La contre-culture punk, et notamment anarcho-punk, a eu sur le véganisme, la permaculture, La Défense des animaux et de la nature, une influence décisive. Etude, à partir de l’émission Transition, sur France Culture, par Quentin Lafay.

« No future », vraiment ?

Comme l’ont récemment mis en lumière plusieurs publications en sciences sociales, la galaxie punk et ses courants multiples travaillent, depuis les années 1970, à repousser voire éviter… la fin du monde.

Ainsi l’ouvrage Ecopunk, paru aux éditions du Passager clandestin, signé Fabien Hein et Dom Blake, montre comment la contre-culture punk, et notamment anarcho-punk, a eu sur le véganisme, la permaculture, La Défense des animaux et de la nature, une influence décisive. Explications.

Sid Vicious à Atlanta, pendant la dernière tournée des Sex Pistols’ en 1978. Photo : Getty Images.

La naissance du punk constitue certainement l’un des événements les plus importants de toute l’histoire du rock, et, par contagion, un phénomène culturel à part entière.

Le terme signifie en anglais « moche », « qui ne vaut rien ». À l’origine, au milieu des années 1960, il est utilisé pour désigner des groupes de rock amateurs et bruyants, qui répètent dans des garages, et se veut en opposition à une certaine « prétention » qui s’était installée dans le rock des années 1970 : The Damned, The Clash ou The Buzzcocks en Grande-Bretagne, The Heartbreakers et The Ramones aux États-Unis, Nina Hagen Band en Allemagne, Métal Urbain, Starshooter ou Oberkampf en France seront des figures de proue du mouvement.

En Angleterre, bien sûr, les Sex Pistols ont été longtemps la représentation à la fois musicale et visuelle d’un phénomène social déjà en lice, qui montait depuis la fin des années 60. En France, cette révolte sociale et culturelle connaîtra son apogée par les violentes manifestations de Mai-Juin 68. Ce mouvement est caractérisé par une vaste révolte spontanée anti-autoritaire (« ici et maintenant »), de nature à la fois sociale, politique et culturelle, dirigée contre le capitalisme, le consumérisme, l’impérialisme américain et, plus immédiatement, contre le pouvoir gaulliste en place. Le mouvement punk, c’est la reprise de chants de révolte, une lutte sociale et l’affichage « provoquant » du rejet d’un système.

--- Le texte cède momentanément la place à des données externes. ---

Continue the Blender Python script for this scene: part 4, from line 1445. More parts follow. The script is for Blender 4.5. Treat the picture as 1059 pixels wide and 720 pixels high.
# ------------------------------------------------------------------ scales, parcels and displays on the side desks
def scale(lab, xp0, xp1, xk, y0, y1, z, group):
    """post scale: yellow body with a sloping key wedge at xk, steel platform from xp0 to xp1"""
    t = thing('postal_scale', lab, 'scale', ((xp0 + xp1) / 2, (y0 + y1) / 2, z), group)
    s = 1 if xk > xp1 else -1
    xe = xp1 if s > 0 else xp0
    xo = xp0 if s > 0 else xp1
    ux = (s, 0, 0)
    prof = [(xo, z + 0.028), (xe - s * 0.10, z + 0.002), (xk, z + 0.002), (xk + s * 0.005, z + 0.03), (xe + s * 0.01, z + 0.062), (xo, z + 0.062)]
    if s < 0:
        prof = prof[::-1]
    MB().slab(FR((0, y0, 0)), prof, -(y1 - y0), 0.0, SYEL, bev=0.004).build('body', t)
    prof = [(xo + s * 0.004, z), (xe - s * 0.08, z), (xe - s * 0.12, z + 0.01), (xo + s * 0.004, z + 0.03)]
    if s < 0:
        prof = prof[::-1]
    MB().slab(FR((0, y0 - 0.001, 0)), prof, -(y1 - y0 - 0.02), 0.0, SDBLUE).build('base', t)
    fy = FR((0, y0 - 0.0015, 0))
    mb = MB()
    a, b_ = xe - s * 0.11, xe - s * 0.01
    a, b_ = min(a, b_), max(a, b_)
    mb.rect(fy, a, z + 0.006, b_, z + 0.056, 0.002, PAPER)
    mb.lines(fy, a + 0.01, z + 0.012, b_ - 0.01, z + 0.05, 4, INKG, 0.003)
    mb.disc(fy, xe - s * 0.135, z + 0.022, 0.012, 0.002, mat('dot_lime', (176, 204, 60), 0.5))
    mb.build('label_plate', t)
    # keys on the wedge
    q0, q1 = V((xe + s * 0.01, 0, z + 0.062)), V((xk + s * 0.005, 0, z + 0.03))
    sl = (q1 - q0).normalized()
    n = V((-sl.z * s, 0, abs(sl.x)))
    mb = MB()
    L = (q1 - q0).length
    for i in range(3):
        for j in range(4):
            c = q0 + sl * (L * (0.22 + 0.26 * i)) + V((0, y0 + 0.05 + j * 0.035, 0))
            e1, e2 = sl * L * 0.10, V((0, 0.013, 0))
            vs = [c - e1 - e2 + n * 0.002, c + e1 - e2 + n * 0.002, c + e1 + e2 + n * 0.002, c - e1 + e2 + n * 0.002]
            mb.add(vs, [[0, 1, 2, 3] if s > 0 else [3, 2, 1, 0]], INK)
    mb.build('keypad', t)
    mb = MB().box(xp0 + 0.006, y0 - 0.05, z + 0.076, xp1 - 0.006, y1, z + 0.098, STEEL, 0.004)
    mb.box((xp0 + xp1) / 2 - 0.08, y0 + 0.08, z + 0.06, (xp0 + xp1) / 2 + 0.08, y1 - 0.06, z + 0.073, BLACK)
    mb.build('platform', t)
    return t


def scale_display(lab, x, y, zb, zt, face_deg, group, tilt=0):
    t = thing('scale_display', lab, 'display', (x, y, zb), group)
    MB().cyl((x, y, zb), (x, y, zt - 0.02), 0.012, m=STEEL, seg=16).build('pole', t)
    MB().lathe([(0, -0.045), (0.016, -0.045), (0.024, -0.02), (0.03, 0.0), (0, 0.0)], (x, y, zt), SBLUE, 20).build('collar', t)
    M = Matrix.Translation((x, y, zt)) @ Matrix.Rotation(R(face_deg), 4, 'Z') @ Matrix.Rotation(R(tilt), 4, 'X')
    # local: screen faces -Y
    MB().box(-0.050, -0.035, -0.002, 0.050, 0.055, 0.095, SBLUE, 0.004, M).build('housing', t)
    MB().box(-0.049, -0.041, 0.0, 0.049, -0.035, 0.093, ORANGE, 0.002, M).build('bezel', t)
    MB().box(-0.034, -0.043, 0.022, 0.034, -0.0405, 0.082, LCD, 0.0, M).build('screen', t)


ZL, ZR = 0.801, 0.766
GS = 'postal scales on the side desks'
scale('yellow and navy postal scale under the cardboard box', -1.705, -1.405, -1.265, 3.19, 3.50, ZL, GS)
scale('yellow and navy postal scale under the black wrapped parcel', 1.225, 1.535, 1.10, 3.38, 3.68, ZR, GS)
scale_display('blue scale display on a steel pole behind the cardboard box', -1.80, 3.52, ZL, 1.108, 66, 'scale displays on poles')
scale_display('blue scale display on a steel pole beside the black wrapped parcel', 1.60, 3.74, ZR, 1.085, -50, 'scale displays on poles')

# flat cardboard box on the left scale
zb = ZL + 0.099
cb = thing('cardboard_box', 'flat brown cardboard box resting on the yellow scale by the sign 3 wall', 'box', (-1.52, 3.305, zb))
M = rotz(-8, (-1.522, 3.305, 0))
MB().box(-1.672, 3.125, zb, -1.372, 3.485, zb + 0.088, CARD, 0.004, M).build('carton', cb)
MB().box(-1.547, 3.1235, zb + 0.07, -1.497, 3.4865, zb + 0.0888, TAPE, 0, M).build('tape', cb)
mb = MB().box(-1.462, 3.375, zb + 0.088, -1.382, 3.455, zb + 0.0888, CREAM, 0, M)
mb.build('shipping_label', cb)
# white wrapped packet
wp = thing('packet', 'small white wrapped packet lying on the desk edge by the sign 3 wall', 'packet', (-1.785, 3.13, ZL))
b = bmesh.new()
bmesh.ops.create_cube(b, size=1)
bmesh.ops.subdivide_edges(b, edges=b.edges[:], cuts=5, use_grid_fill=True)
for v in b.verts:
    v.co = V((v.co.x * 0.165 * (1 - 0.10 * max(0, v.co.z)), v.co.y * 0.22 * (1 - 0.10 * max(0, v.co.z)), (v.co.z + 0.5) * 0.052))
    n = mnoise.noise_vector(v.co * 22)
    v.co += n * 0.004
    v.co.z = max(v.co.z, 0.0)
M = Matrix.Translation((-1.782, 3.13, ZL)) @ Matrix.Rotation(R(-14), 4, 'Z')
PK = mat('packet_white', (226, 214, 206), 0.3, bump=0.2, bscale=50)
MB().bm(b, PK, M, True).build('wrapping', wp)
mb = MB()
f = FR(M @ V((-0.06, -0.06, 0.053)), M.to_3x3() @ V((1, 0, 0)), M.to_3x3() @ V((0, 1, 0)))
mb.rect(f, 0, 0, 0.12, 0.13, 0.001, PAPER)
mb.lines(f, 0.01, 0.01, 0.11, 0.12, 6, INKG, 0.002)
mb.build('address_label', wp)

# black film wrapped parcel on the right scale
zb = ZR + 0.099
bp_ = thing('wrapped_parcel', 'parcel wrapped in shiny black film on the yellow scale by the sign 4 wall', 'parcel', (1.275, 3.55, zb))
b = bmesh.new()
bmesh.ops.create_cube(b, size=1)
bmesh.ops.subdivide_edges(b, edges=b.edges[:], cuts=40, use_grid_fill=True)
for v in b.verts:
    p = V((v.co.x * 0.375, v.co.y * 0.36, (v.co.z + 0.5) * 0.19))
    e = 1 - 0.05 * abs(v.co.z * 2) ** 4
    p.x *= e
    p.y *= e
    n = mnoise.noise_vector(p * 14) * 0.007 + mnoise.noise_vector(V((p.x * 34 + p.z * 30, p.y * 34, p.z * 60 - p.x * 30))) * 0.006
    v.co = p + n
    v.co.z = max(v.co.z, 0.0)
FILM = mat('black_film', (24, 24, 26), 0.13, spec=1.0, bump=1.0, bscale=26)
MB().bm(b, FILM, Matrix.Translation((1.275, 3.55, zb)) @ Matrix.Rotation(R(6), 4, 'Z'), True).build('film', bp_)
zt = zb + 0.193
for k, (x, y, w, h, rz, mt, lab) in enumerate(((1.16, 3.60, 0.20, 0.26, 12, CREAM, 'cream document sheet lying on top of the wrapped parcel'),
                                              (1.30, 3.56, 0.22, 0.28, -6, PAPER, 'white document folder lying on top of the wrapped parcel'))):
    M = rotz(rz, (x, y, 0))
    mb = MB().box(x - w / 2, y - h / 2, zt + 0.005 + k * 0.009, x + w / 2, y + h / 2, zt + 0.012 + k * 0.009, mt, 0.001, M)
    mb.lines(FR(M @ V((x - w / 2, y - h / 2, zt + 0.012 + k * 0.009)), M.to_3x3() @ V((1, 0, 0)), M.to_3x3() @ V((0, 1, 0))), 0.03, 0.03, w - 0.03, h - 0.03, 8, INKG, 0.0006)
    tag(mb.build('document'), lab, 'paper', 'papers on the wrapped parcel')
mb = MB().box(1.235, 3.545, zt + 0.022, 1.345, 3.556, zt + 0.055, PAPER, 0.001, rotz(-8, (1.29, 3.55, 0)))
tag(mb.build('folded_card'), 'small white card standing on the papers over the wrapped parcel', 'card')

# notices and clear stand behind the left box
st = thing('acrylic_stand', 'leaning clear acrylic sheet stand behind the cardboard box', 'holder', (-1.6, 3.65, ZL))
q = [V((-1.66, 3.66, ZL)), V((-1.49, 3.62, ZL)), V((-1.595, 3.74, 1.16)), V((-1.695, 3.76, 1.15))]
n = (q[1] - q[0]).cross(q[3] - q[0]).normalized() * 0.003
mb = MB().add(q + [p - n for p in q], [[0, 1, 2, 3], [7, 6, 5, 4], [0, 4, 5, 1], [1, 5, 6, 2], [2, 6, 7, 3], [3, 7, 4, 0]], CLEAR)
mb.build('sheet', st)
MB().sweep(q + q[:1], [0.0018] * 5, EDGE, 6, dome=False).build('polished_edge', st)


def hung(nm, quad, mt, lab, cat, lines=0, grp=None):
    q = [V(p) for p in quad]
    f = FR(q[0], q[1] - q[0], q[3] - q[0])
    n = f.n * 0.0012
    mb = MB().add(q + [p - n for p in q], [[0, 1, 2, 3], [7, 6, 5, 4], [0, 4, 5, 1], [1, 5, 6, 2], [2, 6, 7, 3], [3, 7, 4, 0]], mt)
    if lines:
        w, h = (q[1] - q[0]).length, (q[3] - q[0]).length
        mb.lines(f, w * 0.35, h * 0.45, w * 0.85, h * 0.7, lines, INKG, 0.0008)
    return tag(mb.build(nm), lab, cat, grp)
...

@Jonathan Harrison/Unsplash

La musique, la chanson, ne sont ainsi que la pointe avancée de la galaxie punk, qui est une contre-culture hétéroclite à part entière, une forme de militantisme en soi, portant en germe et en action une constellation d’idées et de pratiques collectives, de tentatives, de réalisations concrètes.

Pour Valérie Chansigaud, historienne des sciences et de l’environnement, qui a publié en 2019 Les combats pour la nature, aux éditions Buchet-Chastel : « Le grand public n’a guère retenu du mouvement punk que le nom des « Sex Pistols ». (…) Mais le punk est aussi une démarche politique, car de nombreux groupes expriment une vraie réflexion sociale, notamment en condamnant toute forme de domination à l’égard des êtres humains et des animaux. »

 

« Sans Dieu ni Maître », comme on dit.

Valérie Chansigaud, également chercheuse associée au laboratoire SPHERE, explique les liens qui unissent cette galaxie… à l’écologie :

« Le mouvement punk a été un phénomène presque universel, parce qu’on en voit des exemples dans des pays aussi variés que les Philippines, au Mexique, l’Occident bien sûr mais pas seulement. C’est vraiment une partie de la jeunesse des années fin 70, 80 qui est davantage un mode de vie qu’une musique.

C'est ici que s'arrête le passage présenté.